I'm Gwen Outen with the VOA Special English Development Report.
United Nations Secretary-General Kofi Annan says he will act quickly to seek a new U.N. High Commissioner for Refugees. Ruud Lubbers resigned last week.
A woman said Mister Lubbers had touched her sexually. News reports identify her as an American U.N. employee in Geneva. On February eighteenth, the British newspaper The Independent published statements from four other women. They too accused him of sexual harassment, but did not make official cases.
Mister Lubbers denies any wrongdoing. In his resignation letter, the former Dutch prime minister said he felt insulted. He suggested that media pressure and problems facing the U.N. had caused Mister Annan to see things differently now.
The secretary-general had decided not to take action last summer after a U.N. investigation. He says he had received legal advice that the accusations could not be proven. Mister Annan now says the continuing dispute had "made the high commissioner's position impossible." But he says his acceptance of the resignation does not mean that Mister Lubbers is guilty.
Mister Lubbers completed more than four years of a five-year term as head of the refugee agency.
Mister Annan recently appointed Mark Malloch Brown as his top aide. Mister Malloch Brown headed the U.N. Development Program. The new chief of staff is seen as more aggressive than Mister Annan. U.N. diplomats told The Associated Press that he was the one who first informed Ruud Lubbers that Mister Annan wanted him to leave.
The United Nations has struggled recently to improve its public image. The U.N. has been criticized for failing to supervise the oil-for-food program in Iraq. And U.N. peacekeepers have been accused of sex crimes against Congolese women and children.

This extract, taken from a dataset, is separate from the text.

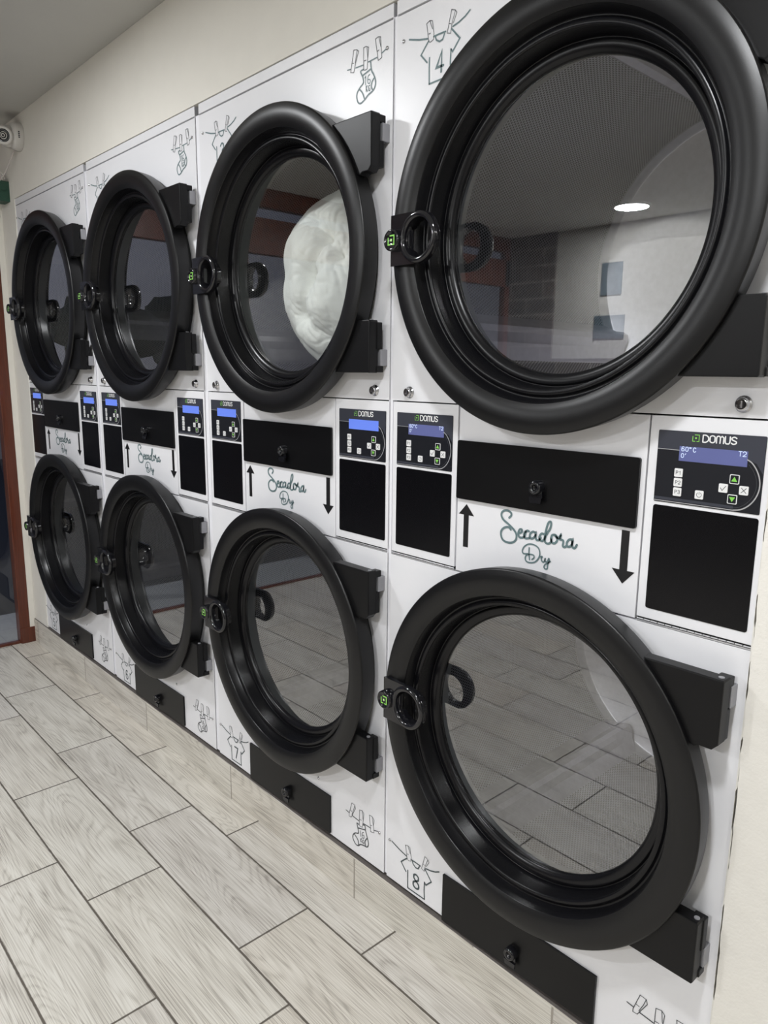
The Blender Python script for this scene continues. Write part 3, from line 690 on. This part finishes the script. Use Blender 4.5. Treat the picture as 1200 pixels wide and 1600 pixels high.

Last week, writing in the Wall Street Journal, the secretary-general argued that the U.N. remains important to humanity. He offered examples of efforts to help people around the world. One was the U.N. reaction to the tragedy from the tsunami waves in the Indian Ocean in December.
World leaders are to consider reforms for the United Nations when they meet in New York in September. Mister Annan says he will have proposals for, in his words, "making the U.N. work better, and the world fairer and safer."